Tomorrow and Tomorrow and Tomorrow
I can't remember the last book I picked up and never let go in the end. It's probably a fantasy book.
As a habit and a ritual, when I pass by airports for long flights I almost always buy a book. Often a book written by a nationality of that location, or a book about the location itself. This is how I got into Bali short stories when we were there in 2023, or how I read that Fractured India history book I picked up passing through New Delhi on my many flights there.
Tomorrow, Tomorrow, Tomorrow (written by Gabrielle Zevin) is neither written by an Australian (or Filipino), nor was it especially about anything related to the location or the trip itself. But rather, I picked it up out of banality—seeing the hyperbolic John Green quote of "One of the best books I've ever read," and my own ego and deep-seated contrarianism of wanting to prove John Green wrong.
I'm typing this halfway through my flight from Australia, a good four hours over—and I'm done with the book. Surprising myself more than anyone else.
TTT is a story of two lives from high school to their thirties. That may sound a bit trite and tired, similar to how One Day was a story of two lives as well, intertwined. But to me, what made the book interesting is that while it's set in Boston, San Francisco, thousands of miles away from Manila where I grew up, I read it and it feels like it's partly a story of my life.
See—the book is primarily a story of a life of gamers, building games. Specifically, millennial gamers who grew up with Oregon Trail as their first games, graduated to play Donkey Kong, and eventually took on better games like Kentucky Route Zero, Bioshock 2, and other classics. These anecdotes and tidbits about games are interspersed in the march of life of its two protagonists—the decidedly not manic pixie dream girl Sadie, and the not really Holden Caufield from the meadow style, Sam.
It's a story of Sam and Sadie, from the moment they met to their eventual middle years, and everything in between. It's a story of games, and designing games, and the intricate partnership there has to be to build games. It's a story of life, love—but mostly it's a story of friendship.
I am not in the habit of describing books or reviewing them in a way where I have to get into the characters specifically. And I won't start here. But the power of the book is more around the realness of the relationship, and how loss, friendship, and love form much of our heartbeats in life. It feels that every point is earned, and every high and low was decidedly earned through quips and smalls. The storytelling was brisk, the pace was fast. And it was such an easy read that it's a bit sad to think I ended it pretty fast.

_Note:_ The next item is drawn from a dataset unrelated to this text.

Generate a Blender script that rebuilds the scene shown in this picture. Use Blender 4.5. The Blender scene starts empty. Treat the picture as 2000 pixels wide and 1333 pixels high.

It feels like a John Green book—which is why John Green probably liked it—but at the same time, it's decidedly not. It's a lot less depressing, and in a way, less serious, but it's also more focused on the themes it wants to explore, and it did it in a way where it wasn't too stationary or too lingering on the topics.
Finally, I feel like the biggest reason why I adored this book is that I am a gamer myself, and I grew up with these games they talked about. I understand the type of games that they were building, from the artsy-artsy Solution and Revel, to the Mapletown clone, even to the MMORPG Pioneer. To use gaming as a medium was an easy way to get to my heartstrings. It's not just nostalgia—it's recognition. The way they describe the creative process, the partnership tensions, the compromises between art and commerce—these are conversations I've had, arguments I've witnessed.
I'm sure I'll forget about this book soon, but I appreciated the few hours it took me to devour the 496 or so pages it was, and I appreciated living in the world of Sam and Sadie and Marx (their business partner and best friend), and being part of building games along with them, and watching them grow up and eventually face life as adults.